Setting aside the politics and much of the economic silliness that comes with politics, does rail service offer anything to compete with air travel? This guy took a train and liked it:

Everyone we met, from trainmen, conductors, and attendants to counter clerks, security personnel, and our fellow passengers were, if not downright happy, at minimum in a good mood. Unlike the aggravated, anxious, aggressively rude misanthropes at the airport, from packed waiting rooms to the exclusive waiting rooms to the sightseeing car, people were polite, relaxed, and smiling. The security matched that of the airport—without the striptease: the ticket clerk asked for a photo ID.

Like most of our railway conversations on the train and in the waiting rooms, it didn’t take long before someone asked, “Why are you taking the train?” On the Limited, roughly a third were on business, a third were on vacation, and the rest were traveling for a multitude of reasons, from a new job to a family emergency. Regardless the reason, almost everyone expressed a hatred of flying. Not fear of being up in the air, just a seething  dislike of anything related to the airlines.
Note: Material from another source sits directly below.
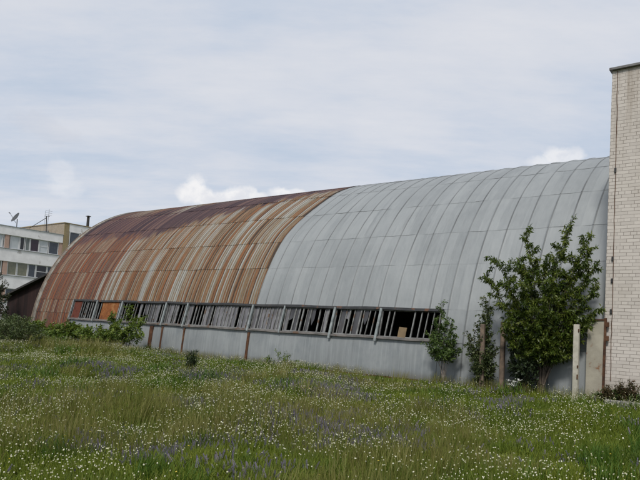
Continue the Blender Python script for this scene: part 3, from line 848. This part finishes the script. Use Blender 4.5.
def plant(name, label, cat, base, tips, r_seed, leaf=(.10,.035), mat='leaf_a', bark='bark', stem_r=.03, twigs=12, twig_len=.4,
          per_twig=16, start=.35, droop=.5, bend=.35, group=None, spread=1., top_boost=1., clip=None, crown_name='crown', trunk_name='trunk', zmin=None, keep=None):
    r_ = np.random.default_rng(r_seed)
    base = np.array(base, float)
    o = empty(name, tuple(base), label, cat, group)
    tb = MB(); pos, ax, tn = [], [], []
    for tip in tips:
        tip = np.array(tip, float)
        c = base*.5 + tip*.5; c = c + np.array([(base[0]-tip[0])*bend*.6, (base[1]-tip[1])*bend*.6, (tip[2]-base[2])*.05])
        c[:2] += r_.normal(0, .05, 2)
        pts = bez(base + np.append(r_.normal(0, stem_r*.6, 2), -.06), c, tip, 12)
        h = np.linalg.norm(tip-base)
        tb.tube([tuple(p) for p in pts], list(np.linspace(stem_r, stem_r*.12, 12)), 5, False)
        for k in range(twigs):
            s = start + (1-start)*(k+r_.random())/twigs
            i = min(int(s*11), 10); p = pts[i] + (pts[i+1]-pts[i])*(s*11-i)
            td = (pts[i+1]-pts[i]); td /= np.linalg.norm(td)
            ang = r_.uniform(0, 2*PI)
            d = np.array([math.cos(ang)*spread, math.sin(ang)*spread, .35]) + td*.8
            d /= np.linalg.norm(d)
            tl = twig_len*(1-.58*s)*r_.uniform(.55,1.3) + .06
            e = p + d*tl; e[2] -= droop*tl*.35
            if zmin and p[2] < zmin - .1: continue
            if keep is not None and not keep(np.array([p + d*tl]))[0]: d[1] = abs(d[1])
            q = bez(p, p + d*tl*.55 + np.array([0,0,tl*.12]), e, 5)
            if clip is not None: q = clip(q)
            tb.tube([tuple(x) for x in q], list(np.linspace(stem_r*.28, stem_r*.07, 5)), 3, False)
            tw = r_.random()
            m = max(3, int(per_twig*r_.uniform(.6,1.3)))
            ss = r_.uniform(.15, 1.05, m)
            for s2 in ss:
                j = min(int(s2*4), 3); pp = q[j] + (q[j+1]-q[j])*(s2*4-j)
                dd = d*.55 + r_.normal(0, .55, 3); dd[2] -= droop*r_.uniform(.4,1.3)
                pos.append(pp + r_.normal(0, .018, 3)); ax.append(dd); tn.append(.55*tw + .45*r_.random())
        m = int(per_twig*1.6*top_boost)     # leading shoot
        for k in range(m):
            s = r_.uniform(.80, 1.0); i = min(int(s*11), 10); p = pts[i] + (pts[i+1]-pts[i])*(s*11-i)
            dd = r_.normal(0, .7, 3); dd[2] -= droop*.6
            pos.append(p + r_.normal(0, .02, 3)); ax.append(dd); tn.append(.25+.7*r_.random())
    pos = np.array(pos); ax = np.array(ax); tn = np.array(tn)
    if zmin:
        k_ = pos[:,2] > zmin + r_.normal(0, .10, len(pos)); pos, ax, tn = pos[k_], ax[k_], tn[k_]
    if keep is not None:
        k_ = keep(pos); pos, ax, tn = pos[k_], ax[k_], tn[k_]
    n = len(pos)
    sc = r_.uniform(.6, 1.25, n)
    leaves_mesh(crown_name, pos, ax, leaf[0]*sc, leaf[1]*sc, M[mat], o, r_, np.clip(tn, 0, 1), clip=clip)
    tb.build(trunk_name, M[bark], o, 0, True)
    return o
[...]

The only time I saw people getting truly cranky is when they started talking about their last airline experience. And then they would go silent, look out the window, and let the passing scenery soothe them.

Train travel not only gives you time for one last pass through the presentation before delivering you relaxed and refreshed, said one business traveler, it also gives you time to contemplate what you’re doing, to make sure it fits well in the grand scheme of things.

I, too dislike flying. The actual sitting in a chair in the sky part is pretty neat. But all the other stuff stinks. When I have time to travel without the speed of airliners, I prefer to drive. Driving soothes me like the view from the train window. And when I get to where I am going I do not need to rent a car.

Trains are slower than driving, too. At least for the trips I like to take. If there was a better passenger rail network the balance might shift a bit toward trains. But building that network brings in economics and political silliness. It just isn’t right to make someone else subsidize my leisurely and nostalgic ride on the rails.